• PROVIDED MATERIAL

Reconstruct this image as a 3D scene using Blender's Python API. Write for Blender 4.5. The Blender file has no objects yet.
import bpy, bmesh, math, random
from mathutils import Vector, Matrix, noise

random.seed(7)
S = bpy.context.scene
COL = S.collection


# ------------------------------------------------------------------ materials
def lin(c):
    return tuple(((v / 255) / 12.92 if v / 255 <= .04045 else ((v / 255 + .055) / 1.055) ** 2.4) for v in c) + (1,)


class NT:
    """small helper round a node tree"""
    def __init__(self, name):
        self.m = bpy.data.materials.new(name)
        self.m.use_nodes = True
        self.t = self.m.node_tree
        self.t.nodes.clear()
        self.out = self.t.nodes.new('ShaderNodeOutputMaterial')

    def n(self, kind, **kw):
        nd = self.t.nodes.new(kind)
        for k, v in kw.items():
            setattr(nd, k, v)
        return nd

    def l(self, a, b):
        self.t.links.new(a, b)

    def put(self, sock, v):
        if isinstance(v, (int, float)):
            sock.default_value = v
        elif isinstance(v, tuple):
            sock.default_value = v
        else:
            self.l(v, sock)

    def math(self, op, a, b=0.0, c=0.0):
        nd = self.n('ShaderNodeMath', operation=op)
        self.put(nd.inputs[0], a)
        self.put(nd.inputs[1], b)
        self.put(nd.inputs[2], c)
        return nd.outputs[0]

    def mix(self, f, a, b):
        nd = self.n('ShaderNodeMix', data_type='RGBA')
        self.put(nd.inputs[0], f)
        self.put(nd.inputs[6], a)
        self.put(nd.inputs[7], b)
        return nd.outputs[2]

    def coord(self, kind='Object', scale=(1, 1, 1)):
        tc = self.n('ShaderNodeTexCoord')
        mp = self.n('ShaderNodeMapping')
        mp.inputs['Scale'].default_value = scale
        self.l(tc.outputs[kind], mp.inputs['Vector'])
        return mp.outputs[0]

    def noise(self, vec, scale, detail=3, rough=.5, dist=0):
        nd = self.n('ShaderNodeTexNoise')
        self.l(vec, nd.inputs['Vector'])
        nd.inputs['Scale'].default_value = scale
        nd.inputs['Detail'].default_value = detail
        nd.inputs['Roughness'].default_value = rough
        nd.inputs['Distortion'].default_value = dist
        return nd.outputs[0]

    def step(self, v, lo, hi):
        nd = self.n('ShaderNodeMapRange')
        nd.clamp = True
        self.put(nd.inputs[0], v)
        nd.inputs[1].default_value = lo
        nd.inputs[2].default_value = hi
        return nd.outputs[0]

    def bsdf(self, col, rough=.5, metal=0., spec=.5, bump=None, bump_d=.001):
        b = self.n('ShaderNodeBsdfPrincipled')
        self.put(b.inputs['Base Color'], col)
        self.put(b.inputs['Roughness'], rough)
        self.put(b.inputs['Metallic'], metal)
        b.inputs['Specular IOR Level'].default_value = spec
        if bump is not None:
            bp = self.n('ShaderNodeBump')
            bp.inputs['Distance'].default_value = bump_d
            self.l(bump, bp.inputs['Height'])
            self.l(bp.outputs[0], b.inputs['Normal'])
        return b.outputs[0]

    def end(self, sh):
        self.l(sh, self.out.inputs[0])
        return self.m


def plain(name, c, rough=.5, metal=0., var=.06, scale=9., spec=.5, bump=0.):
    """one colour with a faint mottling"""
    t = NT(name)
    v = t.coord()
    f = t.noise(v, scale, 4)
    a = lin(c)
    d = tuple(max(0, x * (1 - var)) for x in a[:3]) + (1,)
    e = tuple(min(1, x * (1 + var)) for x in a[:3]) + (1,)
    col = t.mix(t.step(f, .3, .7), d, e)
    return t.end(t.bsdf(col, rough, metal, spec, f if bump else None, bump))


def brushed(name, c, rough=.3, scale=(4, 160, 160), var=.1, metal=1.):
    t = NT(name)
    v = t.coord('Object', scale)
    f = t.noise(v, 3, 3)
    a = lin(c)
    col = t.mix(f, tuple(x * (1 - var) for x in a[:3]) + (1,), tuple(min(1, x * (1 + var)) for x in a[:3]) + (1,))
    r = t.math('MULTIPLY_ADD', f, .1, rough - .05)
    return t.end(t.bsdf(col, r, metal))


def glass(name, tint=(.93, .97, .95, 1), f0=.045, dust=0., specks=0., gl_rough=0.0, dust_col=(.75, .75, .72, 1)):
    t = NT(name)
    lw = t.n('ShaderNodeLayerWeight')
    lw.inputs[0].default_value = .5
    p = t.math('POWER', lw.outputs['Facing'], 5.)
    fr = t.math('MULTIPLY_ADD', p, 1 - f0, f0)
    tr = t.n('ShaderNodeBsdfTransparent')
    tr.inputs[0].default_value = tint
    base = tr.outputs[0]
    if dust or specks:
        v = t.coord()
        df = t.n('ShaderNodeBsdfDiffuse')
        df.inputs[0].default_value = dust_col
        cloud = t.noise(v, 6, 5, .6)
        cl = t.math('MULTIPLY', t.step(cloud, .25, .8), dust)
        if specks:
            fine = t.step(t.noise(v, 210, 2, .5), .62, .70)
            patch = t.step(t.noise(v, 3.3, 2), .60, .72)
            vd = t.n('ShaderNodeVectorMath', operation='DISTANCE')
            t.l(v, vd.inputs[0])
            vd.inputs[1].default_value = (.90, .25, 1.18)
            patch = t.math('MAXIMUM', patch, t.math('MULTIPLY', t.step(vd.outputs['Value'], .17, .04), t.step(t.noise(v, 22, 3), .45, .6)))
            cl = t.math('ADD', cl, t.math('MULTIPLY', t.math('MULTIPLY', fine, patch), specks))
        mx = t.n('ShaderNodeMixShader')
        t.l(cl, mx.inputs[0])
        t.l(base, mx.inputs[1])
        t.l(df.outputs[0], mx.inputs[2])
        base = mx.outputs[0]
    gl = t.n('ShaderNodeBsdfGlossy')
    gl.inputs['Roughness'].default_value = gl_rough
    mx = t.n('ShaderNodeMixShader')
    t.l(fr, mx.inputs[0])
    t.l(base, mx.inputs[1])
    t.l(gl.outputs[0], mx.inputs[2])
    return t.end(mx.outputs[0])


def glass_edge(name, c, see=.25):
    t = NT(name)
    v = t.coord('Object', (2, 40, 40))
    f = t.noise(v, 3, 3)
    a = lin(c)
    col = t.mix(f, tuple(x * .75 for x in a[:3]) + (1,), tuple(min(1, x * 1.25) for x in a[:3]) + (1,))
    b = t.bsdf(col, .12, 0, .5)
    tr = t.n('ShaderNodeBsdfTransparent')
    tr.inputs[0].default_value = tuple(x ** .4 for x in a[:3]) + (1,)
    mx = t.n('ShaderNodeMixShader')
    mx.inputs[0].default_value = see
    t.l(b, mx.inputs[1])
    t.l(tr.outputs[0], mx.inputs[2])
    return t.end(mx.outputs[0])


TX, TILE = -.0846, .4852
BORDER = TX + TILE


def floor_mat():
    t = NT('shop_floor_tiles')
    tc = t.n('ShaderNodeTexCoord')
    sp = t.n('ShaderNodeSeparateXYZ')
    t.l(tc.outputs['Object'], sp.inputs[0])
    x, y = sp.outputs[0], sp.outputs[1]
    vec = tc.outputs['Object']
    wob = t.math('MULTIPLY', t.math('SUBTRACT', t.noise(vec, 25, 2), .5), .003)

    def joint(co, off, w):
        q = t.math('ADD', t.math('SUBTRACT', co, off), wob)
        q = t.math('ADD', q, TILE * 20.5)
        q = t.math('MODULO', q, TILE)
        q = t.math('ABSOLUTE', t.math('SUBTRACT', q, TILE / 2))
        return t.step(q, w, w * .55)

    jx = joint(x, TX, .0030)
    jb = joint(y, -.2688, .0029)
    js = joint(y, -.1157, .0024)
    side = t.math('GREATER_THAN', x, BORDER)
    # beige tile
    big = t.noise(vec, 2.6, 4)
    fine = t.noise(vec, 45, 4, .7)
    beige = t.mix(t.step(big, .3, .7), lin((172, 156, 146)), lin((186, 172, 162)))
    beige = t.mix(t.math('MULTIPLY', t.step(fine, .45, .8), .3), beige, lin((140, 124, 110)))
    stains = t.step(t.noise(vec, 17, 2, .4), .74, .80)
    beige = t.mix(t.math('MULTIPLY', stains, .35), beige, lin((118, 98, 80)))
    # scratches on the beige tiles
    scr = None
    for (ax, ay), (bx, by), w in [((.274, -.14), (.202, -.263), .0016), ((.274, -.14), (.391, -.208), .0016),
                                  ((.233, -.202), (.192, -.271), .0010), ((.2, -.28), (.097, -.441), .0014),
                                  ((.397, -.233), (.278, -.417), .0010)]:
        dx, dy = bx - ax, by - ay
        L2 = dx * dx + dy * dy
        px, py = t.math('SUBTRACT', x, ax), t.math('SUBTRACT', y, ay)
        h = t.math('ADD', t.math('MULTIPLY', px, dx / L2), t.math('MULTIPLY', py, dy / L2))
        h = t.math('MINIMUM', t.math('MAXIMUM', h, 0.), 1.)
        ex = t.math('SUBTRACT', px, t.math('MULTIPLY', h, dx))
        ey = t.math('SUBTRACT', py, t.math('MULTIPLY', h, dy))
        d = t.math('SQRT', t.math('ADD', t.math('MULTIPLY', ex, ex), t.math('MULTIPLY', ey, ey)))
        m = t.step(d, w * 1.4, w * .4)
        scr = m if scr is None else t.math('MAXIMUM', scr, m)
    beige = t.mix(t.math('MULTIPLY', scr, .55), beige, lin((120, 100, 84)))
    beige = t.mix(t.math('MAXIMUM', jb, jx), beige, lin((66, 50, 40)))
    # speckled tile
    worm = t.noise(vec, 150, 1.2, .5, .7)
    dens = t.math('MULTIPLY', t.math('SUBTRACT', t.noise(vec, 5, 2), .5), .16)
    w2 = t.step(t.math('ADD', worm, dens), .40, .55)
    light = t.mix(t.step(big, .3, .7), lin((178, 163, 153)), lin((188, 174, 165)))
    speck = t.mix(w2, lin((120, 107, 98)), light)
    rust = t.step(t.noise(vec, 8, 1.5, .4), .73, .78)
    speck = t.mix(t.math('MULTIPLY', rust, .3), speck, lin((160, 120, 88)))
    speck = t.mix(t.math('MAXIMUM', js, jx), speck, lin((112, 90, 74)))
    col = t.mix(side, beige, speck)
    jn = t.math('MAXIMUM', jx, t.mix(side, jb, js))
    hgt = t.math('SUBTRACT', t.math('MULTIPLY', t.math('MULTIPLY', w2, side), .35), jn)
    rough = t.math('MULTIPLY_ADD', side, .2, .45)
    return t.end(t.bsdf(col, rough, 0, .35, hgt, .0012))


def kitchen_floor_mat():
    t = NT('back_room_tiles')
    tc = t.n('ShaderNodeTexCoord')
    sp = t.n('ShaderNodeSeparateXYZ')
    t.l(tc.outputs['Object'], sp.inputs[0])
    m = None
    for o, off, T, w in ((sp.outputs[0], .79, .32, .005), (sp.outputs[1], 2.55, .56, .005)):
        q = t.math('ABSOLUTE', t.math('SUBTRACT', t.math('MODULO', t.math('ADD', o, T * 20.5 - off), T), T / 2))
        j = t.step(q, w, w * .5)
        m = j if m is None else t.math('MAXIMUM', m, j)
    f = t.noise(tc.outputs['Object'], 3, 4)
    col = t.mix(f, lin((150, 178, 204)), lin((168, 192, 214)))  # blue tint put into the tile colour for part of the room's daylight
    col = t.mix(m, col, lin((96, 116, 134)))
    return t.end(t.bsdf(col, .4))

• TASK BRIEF
In this exercise, copy only the lines from the opening line of the material through the line where "self.out = self.t.nodes.new('ShaderNodeOutputMaterial')" appears.

• TASK RESULT
Reconstruct this image as a 3D scene using Blender's Python API. Write for Blender 4.5. The Blender file has no objects yet.
import bpy, bmesh, math, random
from mathutils import Vector, Matrix, noise

random.seed(7)
S = bpy.context.scene
COL = S.collection


# ------------------------------------------------------------------ materials
def lin(c):
    return tuple(((v / 255) / 12.92 if v / 255 <= .04045 else ((v / 255 + .055) / 1.055) ** 2.4) for v in c) + (1,)


class NT:
    """small helper round a node tree"""
    def __init__(self, name):
        self.m = bpy.data.materials.new(name)
        self.m.use_nodes = True
        self.t = self.m.node_tree
        self.t.nodes.clear()
        self.out = self.t.nodes.new('ShaderNodeOutputMaterial')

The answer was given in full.